A deep impression was made upon the Diet. By their protest, the princes had lifted the power of conscience above that of the State, and the authority of the Holy Scriptures above the visible church. They presented a solemn witness against religious intolerance, and an assertion of the right of all men to worship God according to the dictates of their own consciences.

But a few years had passed since Luther stood and said No before the Diet of Worms. Now it was no longer one lone man, but princes and ministers who had refused to bow before the tyranny of Rome. Few, if any, understood the significance of what had taken place.

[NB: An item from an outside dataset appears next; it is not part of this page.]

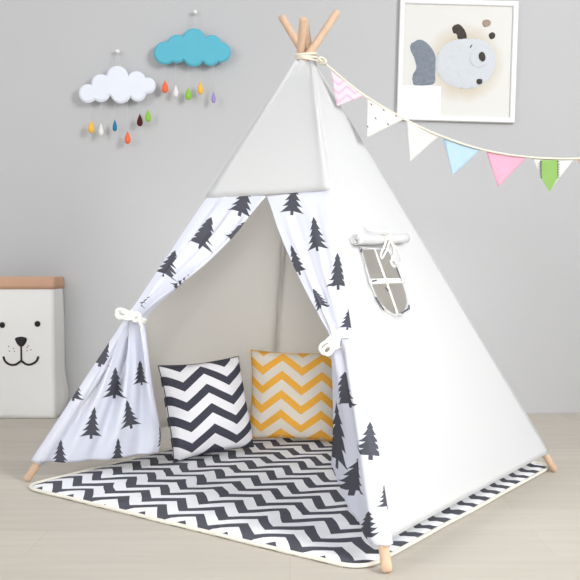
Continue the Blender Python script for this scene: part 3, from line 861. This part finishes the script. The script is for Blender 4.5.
# ------------------------------------------------------------------ picture
def picture():
    Yf = WY - .022
    c = at(457.6, 60.5, Yf); rot = -.027
    w, h, b = .522, .533, .022
    k = Yf / F
    R = lambda x, z, d: V((c.x + x * math.cos(rot) - z * math.sin(rot), Yf + d, c.z + x * math.sin(rot) + z * math.cos(rot)))
    root = empty('framed_picture', (c.x, WY, c.z - h / 2)); tag(root, 'white square framed picture of a grey and white fish, hanging on the wall', 'picture')
    # frame profile
    vs, fs = [], []
    prof = [(0, .020), (0, .0), (.002, -.003), (b - .003, -.003), (b, .0), (b, .010), (b, .018)]
    for (o_, d) in prof:
        for sx, sz in ((-1, -1), (1, -1), (1, 1), (-1, 1)): vs.append(R(sx * (w / 2 - o_), sz * (h / 2 - o_), d))
    for j in range(len(prof) - 1):
        for i in range(4): fs.append((j * 4 + i, j * 4 + (i + 1) % 4, (j + 1) * 4 + (i + 1) % 4, (j + 1) * 4 + i))
    mk('picture_frame', vs, fs, M['frame'], root, smooth=False)
    # print sheet
    m, t, bb, tr = base('art_print', .6, .2)
    co = t.n('ShaderNodeUVMap').outputs[0]
    mp = t.n('ShaderNodeMapping'); mp.inputs['Location'].default_value = (-.03, .01, 0); t.l(co, mp.inputs[0])
    ln = t.n('ShaderNodeVectorMath', operation='LENGTH'); t.l(mp.outputs[0], ln.inputs[0])
    nz = t.noise(co, 12, 3)
    g = t.m('ADD', ln.outputs['Value'], t.m('MULTIPLY', nz, .04))
    f = t.n('ShaderNodeMapRange'); f.inputs[1].default_value = .13; f.inputs[2].default_value = .20; t.l(g, f.inputs[0])
    setcol(t, bb, tr, t.mix(f.outputs[0], srgb(210, 200, 182), srgb(226, 226, 222)))
    iw, ih = w / 2 - b + .002, h / 2 - b + .002
    mk('art_print', [R(-iw, -ih, .010), R(iw, -ih, .010), R(iw, ih, .010), R(-iw, ih, .010)], [(0, 1, 2, 3)], m, root, False, uvs=[(-iw, -ih), (iw, -ih), (iw, ih), (-iw, ih)], solid=.002, off=1)
    S_ = 4.14
    def loc(x, y):   # crop pixel -> local metres
        p = at(x / S_ + 390, y / S_, Yf); dx, dz = p.x - c.x, p.z - c.z
        return (dx * math.cos(-rot) - dz * math.sin(-rot), dx * math.sin(-rot) + dz * math.cos(-rot))
    def shape(name, pts, mat, thick=.003, w_=.012, d0=.0085, closed=True, lab=None):
        pp = [p[:2] for p in spline([(x, y, 0) for x, y in pts], 5, True)]
        o2 = [loc(*p) for p in pp]
        o = puff(name, o2, mat, thick, w_, .0065, lambda x, z, d: R(x, z, d0 + d), root)
        if lab: o['label'] = lab
        return o
    fb = fabric('fish_body_cloth', srgb(214, 219, 225), wr=30, wstr=.3)
    kn = plain('grey_knit', srgb(152, 161, 174), .9, .1, var=.25, scale=60, bmp=.5)
    dk = plain('dark_stone', srgb(86, 80, 74), .7, .2, var=.3, scale=90)
    tn = plain('tan_stone', srgb(178, 160, 144), .7, .2, var=.15, scale=90)
    shape('fish_tail', [(100, 170), (125, 160), (155, 175), (180, 205), (192, 240), (190, 300), (188, 340), (165, 352), (110, 353), (95, 345), (93, 310), (108, 280), (100, 240), (84, 205), (86, 180)], kn, .004)
    shape('fish_fin', [(258, 110), (280, 96), (300, 105), (316, 130), (320, 158), (285, 162), (275, 140), (262, 135)], dk, .004)
    shape('fish_body', [(188, 262), (196, 225), (222, 188), (262, 165), (320, 156), (380, 162), (420, 185), (438, 230), (436, 280), (415, 325), (375, 355), (320, 368), (265, 358), (222, 335), (195, 300)], fb, .010, .035)
    shape('fish_snout', [(325, 235), (345, 203), (380, 195), (405, 215), (410, 250), (395, 275), (365, 283), (335, 268)], fb, .018, .012)
    shape('fish_mark', [(368, 225), (380, 215), (392, 225), (394, 245), (384, 255), (370, 245)], dk, .004, .006, -.003)
    shape('fish_mark', [(360, 330), (370, 326), (382, 330), (380, 345), (366, 348), (359, 341)], dk, .004, .006, .002)
    shape('fish_mark', [(332, 192), (340, 183), (341, 187), (334, 198)], dk, .003, .003, .0035)
    shape('pebble', [(383, 92), (392, 80), (410, 80), (420, 90), (413, 105), (392, 110)], tn, .005, .01, .008)
    shape('pebble', [(410, 145), (417, 134), (430, 132), (438, 142), (433, 156), (418, 160)], dk, .005, .01, .008)
    a, b2 = loc(46, 352), loc(208, 480)
    o = mk('white_patch', [R(max(a[0], -iw + .001), a[1], .0078), R(b2[0], a[1], .0078), R(b2[0], b2[1], .0078), R(max(a[0], -iw + .001), b2[1], .0078)], [(0, 1, 2, 3)], plain('patch_white', srgb(254, 254, 255), .5, .3, var=0, bmp=0), root, False, solid=.0008)  # flat white sheet added over the corner to give a bright square
    o['label'] = 'blank bright white patch in the lower left corner of the picture'
picture()

# ------------------------------------------------------------------ bunting
def bunting():
    Yb = 2.60
    tint = (APEX.x, )
    spx = [(321, 60.5), (325, 63.5), (361, 93), (405.4, 119.5), (442, 136.5), (483.5, 149.8), (528, 157), (577, 158.5), (640, 153)]
    Ys = [2.585, 2.585, 2.585, 2.585, 2.58, 2.58, 2.58, 2.58, 2.58]
    pts = [at(x, y, yy) for (x, y), yy in zip(spx, Ys)] + [V((1.9, 2.58, 1.12)), V((2.8, 2.58, 1.38))]
    root = empty('bunting_garland', tuple(pts[1])); tag(root, 'string of pastel triangular pennants running from the tent top to the right', 'bunting')
    tube('bunting_cord', spline(pts, 8), .0032, M['twine'], root, 8, flat=1.0)
    kn = at(322.3, 60.8, 2.585)
    for i in range(3):
        ph = i * 1.1
        tube('cord_knot', spline([kn + V((.011 * math.cos(a + ph), .008 * math.sin(a * 2 + ph), .009 * math.sin(a + ph * .6))) for a in [2 * math.pi * j / 9 for j in range(9)]], 4, True), .0034, M['twine'], root, 7, True)
    def pen(tl, tip, tr, mat, label, lvl=None):
        Yp = 2.583; a, c, b = [at(x, y, Yp) for x, y in (tl, tip, tr)]
        vs, fs, uv = [], [], []; n = 12
        for j in range(n + 1):
            t = j / n
            l, r = a.lerp(c, t), b.lerp(c, t)
            for i in range(n + 1):
                s = i / n; p = l.lerp(r, s)
                p = p + V((0, .0035 * math.sin(5 * s + 3 * t) * t * (1 - t * .5), 0)); vs.append(p); uv.append((p.x - a.x, p.z - a.z))
        for j in range(n):
            for i in range(n): q = j * (n + 1) + i; fs.append((q, q + 1, q + n + 2, q + n + 1))
        o = mk('pennant', vs, fs, mat, root, solid=.0014, uvs=uv); o['label'] = label; return o
    wht = srgb(222, 222, 219)
    pk = fabric('pink_chevron_cloth', srgb(228, 210, 220), srgb(222, 182, 202), chevron(.05, .022, .026, .35))
    def dots(t, u, v):
        fu = t.m('SUBTRACT', t.m('FRACT', t.m('DIVIDE', t.m('ADD', t.m('ADD', u, t.m('MULTIPLY', v, .31)), 1), .032)), .5)
        fv = t.m('SUBTRACT', t.m('FRACT', t.m('DIVIDE', t.m('ADD', t.m('ADD', v, t.m('MULTIPLY', u, .47)), 1), .036)), .5)
        return t.m('LESS_THAN', t.m('ADD', t.m('MULTIPLY', fu, fu), t.m('MULTIPLY', fv, fv)), .006)
    pen((330.4, 70.5), (337, 106), (363.5, 96.5), pk, 'white pennant with pink zigzags')
    pen((367, 99), (367, 137.5), (403.5, 119.5), fabric('dotted_cloth', wht, srgb(92, 92, 100), dots), 'white pennant with tiny dark dots')
    pen((406.3, 121), (410.3, 161.4), (439, 136.5), fabric('white_cloth', srgb(216, 214, 212)), 'plain white pennant')
    pen((443, 138), (453.2, 175), (480.5, 150), fabric('pale_blue_cloth', srgb(176, 203, 222)), 'light blue pennant')
    pen((486, 151.5), (498.3, 187), (526, 158), fabric('pink_cloth', srgb(230, 168, 190)), 'pink pennant')
    wp = pen((531.7, 158.3), (549, 191.4), (573.5, 159.8), fabric('white_cloth', wht), 'white pennant with a green stripe down its middle')
    # green stripe with stitched sides
    Yg = 2.578
    g = [at(x, y, Yg) for x, y in ((541.3, 160), (541.3, 178), (549.2, 192.0), (558.2, 177), (558.2, 160.5))]
    gm = fabric('green_cloth', srgb(142, 182, 104))
    mk('green_stripe', g, [(0, 1, 2, 3, 4)], gm, wp, solid=.0014, smooth=False)
    for x in (541.0, 558.4):
        for i in range(7):
            y = 161.5 + i * 2.6
            p, q = at(x - 1, y, Yg - .0015), at(x + 1, y + .6, Yg - .0015)
            tube('stitch', [p, p.lerp(q, .5), q], .0012, M['ink'], wp, 5)
    pen((577.5, 159.5), (592, 194), (618, 156), fabric('peach_cloth', srgb(228, 190, 166)), 'peach pennant at the frame edge')
bunting()

# ------------------------------------------------------------------ light
w = bpy.data.worlds.new('world'); S.world = w; w.use_nodes = True
w.node_tree.nodes['Background'].inputs[0].default_value = (1, 1, 1, 1); w.node_tree.nodes['Background'].inputs[1].default_value = .66
def area(name, loc, target, size, power, col=(1, 1, 1)):
    l = bpy.data.lights.new(name, 'AREA'); l.shape = 'RECTANGLE'; l.size, l.size_y = size; l.energy = power; l.color = col
    o = bpy.data.objects.new(name, l); COL.objects.link(o); o.location = loc
    o.rotation_euler = (V(target) - V(loc)).to_track_quat('-Z', 'Y').to_euler(); return o
area('softbox_right', (2.6, .3, 2.25), (.3, 2.6, .75), (1.3, 1.6), 138, (1, 1, 1))
area('softbox_left', (-2.8, .3, 2.1), (0, 3.2, .7), (1.4, 1.6), 32, (1, 1, 1))
area('interior_fill', (.1, -2.2, 1.25), (.0, 3.0, .22), (1.0, 1.0), 4.0, (1, .985, .96)).data.spread = math.radians(25)  # added narrow fill aimed into the tent to brighten its inside
S.view_settings.view_transform = 'Standard'; S.view_settings.look = 'None'; S.view_settings.exposure = 0; S.view_settings.gamma = 1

Though the Protestant princes had been denied a hearing by Ferdinand, they were yet to be granted the opportunity to present their cause before the emperor. In an attempt to quiet the dissensions that had disturbed the empire, Charles V determined to convoke a Diet at Augsburg over which he would preside in person and to which the Protestant leaders were summoned to appear.

Great dangers threatened the Reformation and the Elector of Saxony was urged by his councilors not to appear at the Diet. Seeing only a snare being laid by which as the result of some, as for yet unseen circumstances, the emperor might avail himself of the situation to take all his enemies in one cast of the net.

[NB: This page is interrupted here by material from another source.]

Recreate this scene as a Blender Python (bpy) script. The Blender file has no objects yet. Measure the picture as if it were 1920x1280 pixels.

The chancellor, however, remained firm and refused to be intimidated, asserting that the princes only need remain firm to their convictions and God would save the cause.

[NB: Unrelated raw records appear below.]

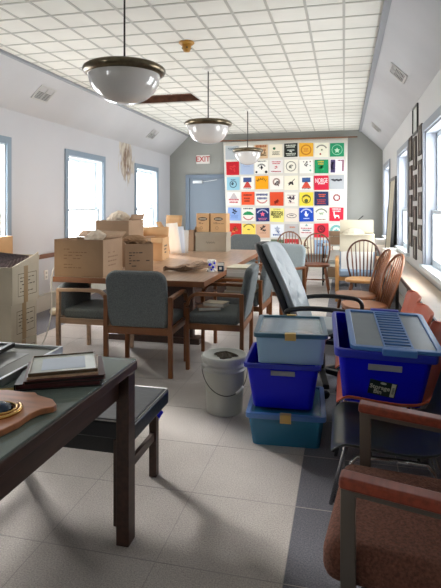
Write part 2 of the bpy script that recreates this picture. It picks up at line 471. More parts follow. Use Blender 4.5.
# pendants
def pendant(y, zr, x=-1.56, rad=.295, label=''):
    t = thing('pendant_lamp', label, 'lamp', (x,y,ZC), 0, 'bowl pendant lamps on the ceiling')
    d = ZC-zr
    b = MB(); b.lathe([(.06,0),(.062,-.012),(.03,-.035),(.008,-.04)]); b.build('ceiling_canopy', 'white_paint', t)
    b = MB(); b.tube([(0,0,-.03),(0,0,-d+.05)], .0075, 8); b.build('suspension_rod', 'metal_dark', t)
    b = MB(); r = rad
    b.lathe([(.012,-d+.06),(.05,-d+.045),(r-.06,-d+.035),(r-.03,-d+.03),(r-.005,-d+.015),(r,-d-.002),(r-.012,-d-.022),(r-.035,-d-.034),(r-.045,-d-.036),(r-.05,-d-.02)], 48, cap=False)
    b.build('metal_rim', 'antique_brass', t)
    b = MB(); pr = []
    R1 = r-.04; dp = .21
    for k in range(13):
        a = k/12*PI/2; pr.append((R1*math.cos(a)**.9 if k < 12 else 0, -d-.03-dp*math.sin(a)))
    b.lathe(pr, 48, cap=False); b.build('glass_bowl', 'opal_glass', t)
pendant(3.45, 2.385, x=-1.555, rad=.30, label='large white glass bowl pendant lamp nearest the camera')
pendant(5.83, 2.37, rad=.285, label='white glass bowl pendant lamp in the middle of the row')
pendant(8.43, 2.33, x=-1.57, rad=.26, label='small distant white bowl pendant lamp in front of the quilt')
#PART2
# ------------------------------------------------------------------ chairs
def arc(cx, cz, r, a0, a1, n=6, x=0):      # points in the YZ plane
    return [(x, cx+r*math.cos(R(a0+(a1-a0)*i/n)), cz+r*math.sin(R(a0+(a1-a0)*i/n))) for i in range(n+1)]

def arm_chair(label, fab, loc, rz, top=.88, group='upholstered armchairs around the long table', wood='wood_oak', name='upholstered_armchair'):
    """front is +Y"""
    t = thing(name, label, 'chair', loc, rz, group)
    W = .275
    b = MB(); b.box(-W+.02,W-.02,-.2,.25,.385,.475); b.build('seat', fab, t, bevel=.03, bseg=4)
    # backrest: rounded top, leaning back, slightly wrapped
    b = MB(); w2, z0 = .26, .40
    pts = [(-w2+.02,0),(-w2,.1),(-w2,top-z0-.09)] + [(-w2+.09-.09*math.cos(R(a)), top-z0-.09+.09*math.sin(R(a))) for a in (20,40,60,80,90)]
    pts += [(-x,z) for x,z in pts[::-1]]
    lean = -.18
    b.T = Matrix.Translation((0,-.205,z0)) @ Matrix.Rotation(-lean, 4, 'X') @ Matrix(((1,0,0,0),(0,0,1,0),(0,1,0,0),(0,0,0,1)))
    b.prism(pts, -.035, .035)
    b.build('backrest', fab, t, bevel=.028, bseg=4)
    b = MB(); b.box(-W,W,-.245,-.215,.345,.405); b.box(-W,W,.215,.245,.345,.395); b.box(-W-.012,-W+.014,-.23,.23,.345,.395); b.box(W-.014,W+.012,-.23,.23,.345,.395)
    b.build('seat_rail', wood, t, bevel=.004)
    for s_ in (-1, 1):
        x = s_*(W+.005)
        b = MB(); b.sweep([(x,-.23,0),(x,-.235,.35),(x,-.23,.645)], .038, .034, (1,0,0)); b.build('leg', wood, t, bevel=.005)
        b = MB(); b.sweep([(x,.235,0),(x,.238,.53)], .038, .032, (1,0,0)); b.build('leg', wood, t, bevel=.005)
        b = MB(); b.sweep([(x,-.25,.645),(x,0,.65)] + arc(.138,.55,.1,90,0,8,x), .038, .03, (1,0,0)); b.build('armrest', wood, t, bevel=.005)
    return t
arm_chair('grey upholstered oak armchair seen from behind at the near end of the long table', 'fabric_grey', (-1.655,4.15,0), 2)
arm_chair('grey armchair with its back to the right, behind the grey bucket', 'fabric_grey', (-1.075,4.47,0), 92)
arm_chair('low-backed dark grey armchair tucked under the table beneath the big open box', 'fabric_grey', (-2.27,4.41,0), -90, top=.69, wood='wood_table')
arm_chair('grey armchair carrying a stack of flat white boxes on its seat', 'fabric_grey', (-1.03,5.32,0), 88)
arm_chair('pale grey armchair half hidden behind the black office chair', 'fabric_pale', (-.83,6.25,0), 150, top=.93)
arm_chair('grey armchair at the far end of the long table', 'fabric_grey', (-1.62,8.2,0), 180, top=.93)

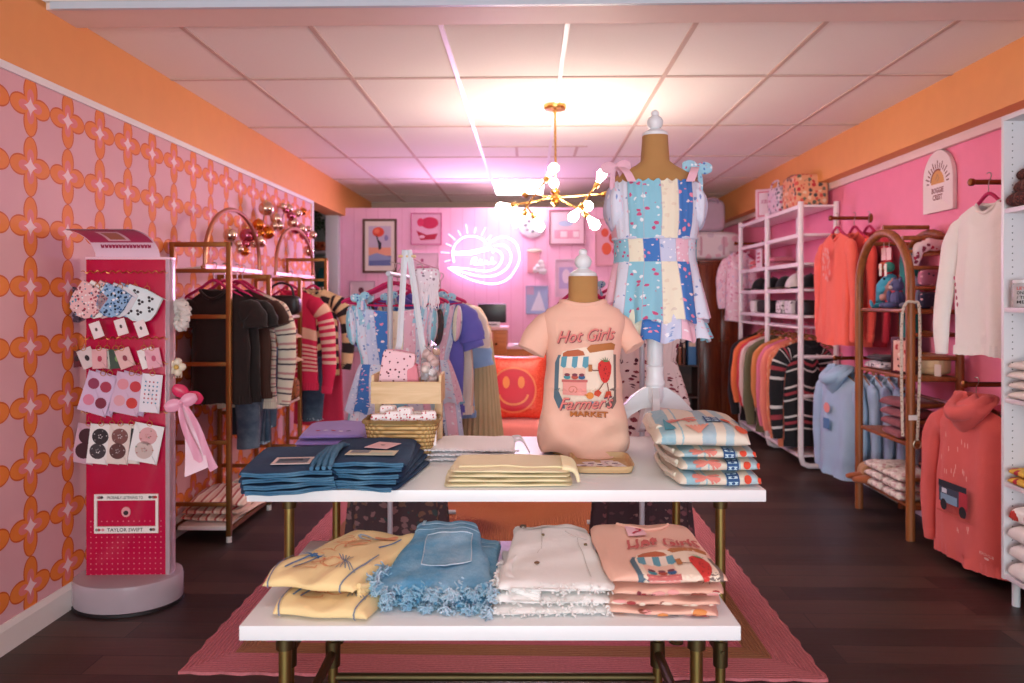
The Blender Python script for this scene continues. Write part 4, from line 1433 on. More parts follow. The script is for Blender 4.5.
def tee(u, v):
    a = 2 * PI * u
    z = -.002 + v * .59
    w, d = SW(z), SD(z)
    lo = max(0, 1 - z / .40)
    k = 1 + .026 * lo * sin(4 * a + 30 * z) + .012 * lo * sin(7 * a - 22 * z + 1) + .006 * sin(3 * a + 18 * z)
    x = w * spow(cos(a), .85) * k
    y = d * spow(sin(a), .85) * k
    if z < .25:
        y += .020 * lo * sin(26 * (x * .8 + z * 1.1) + 1) * (-1 if y < 0 else 1) + .012 * lo * sin(41 * (z * 1.2 - x * .5))
    zz = z + (.014 * sin(2 * a + .6) + .006 * sin(5 * a)) * max(0, 1 - z / .12)
    if z > .55 and y < 0:
        zz -= .03 * ((z - .55) / .04) * max(0, 1 - (x / .07) ** 2) * .6
    return Vector((x, y, max(0, zz)))
G().surf(tee, 64, 60, wu=True).build('shirt_body', PT, ts, ang=80)
def ring(fn, v, n=40, off=0.0, dz=0.0):
    return [fn(i / n, v) + Vector((0, 0, dz)) for i in range(n)]
G().tube(ring(tee, .985), .0085, 8, closed=True, flat=.8).build('collar', PT, ts)
G().tube(ring(tee, .004, 48, 0, .006), .004, 6, closed=True).build('hem', PT, ts)
for sx in (-1, 1):
    pts = [(sx * .105, 0, .505), (sx * .143, -.003, .478), (sx * .175, -.012, .440), (sx * .200, -.022, .392)]
    if sx > 0:
        pts = [(.105, 0, .505), (.142, .008, .478), (.170, .0, .445), (.195, -.02, .405)]
    sl = G().tube(smooth_path(pts, 6), [.046, .058, .056, .053] if sx < 0 else [.044, .050, .045, .040], 20, flat=.85, caps=False, wob=lambda a, b: 1 + .035 * sin(9 * b + 6 * a * PI)).build('sleeve', PT, ts, ang=80)
    e = [Vector(q) for q in pts]
    d = (e[-1] - e[-2]).normalized()
    G().tube([e[-1] - d * .012, e[-1] + d * .002, e[-1] + d * .004, e[-1] - d * .01], [.0545, .0555, .051, .049] if sx < 0 else [.041, .042, .038, .036], 20, flat=.85, caps=False).build('sleeve_cuff', PT, sl)
def shirt_map(x, y, off):
    z = y
    lo = 0
    a0 = None
    w, d = SW(z), SD(z)
    u0, u1 = .5, 1.0
    for _ in range(26):
        um = (u0 + u1) / 2
        if tee(um, (z + .002) / .59).x < x: u0 = um
        else: u1 = um
    q = tee((u0 + u1) / 2, (z + .002) / .59)
    return Vector((x, q.y - off, q.z))
MPF = market_print(.236, .325)
add_print([(c_, move(tr, .002, .152)) for c_, tr in MPF], shirt_map, ts, lim=.013, step=.00035, base=.0018)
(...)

Returning to Germany after an absence of nine years, what must Charles’ thought have been as he gazed down from the northern slopes of the Tyrolese Alps upon the German plains below.  During the years that had elapsed since his last visit, how little had he reaped.

As he thought of the Wittenberg movement, which he was advancing to confront, he must have had some misgivings. Though he had won victories over Francis, and even over the pope, he had won none over Luther. Each advance step he had taken against the intrepid monk had only resulted in strengthening his cause. When he had fulminated his ban against him at the Diet of Worms, he little doubted but that a few weeks, or months at the most, and he would have the satisfaction of seeing that ban executed and the Rhine bearing away the ashes of Luther as a hundred years before it had those of Huss. How different had been the outcome. His ban, if it had consigned Luther to a brief captivity, had but resulted in removing him from all other distractions and allowed him liberate the Word of God, imprisoned in a dead language, so that it was now freely available to all in the mother tongue.

A second time he had essayed to destroy the monk and the movement of Wittenberg by convoking a Diet of the Empire at Spires in 1526. Again, the results had been just the opposite of that which he had planned. Rather than resulting in the destruction of the cause he had intended to crush, it resulted in an edict of toleration, and henceforward the propagation of Protestant truth throughout the dominions of the princes was to go on under sanction of the Diet, now surrounded by legal securities.

Twice had he failed but undaunted, Charles made third attempt. In 1529 he convoked the Diet anew at Spires. Sending a threatening message from Spain commanding the princes, by the obedience they owed him as emperor, and under peril of ban, to execute the edict against Luther, he awaited news of the outcome. It was now that the Lutheran princes unfurled their great Protest, and took up that position in the Empire and before all Christendom which they have ever since, through all variety of fortune, maintained. Every attempt of the emperor to destroy the detested cause results in infusing new life into the movement, moving it onward.

Even the dullest mind could not fail to perceive that these most extraordinary events, in which everything meant for the destruction of the Protestant movement turned out for its furtherance, did not originate with Luther. Nor were there any within the Protestant movement with either the sagacity or power to have effected such outcomes. In these events we behold the footprints of One is “wonderful in counsel, excellent in working.”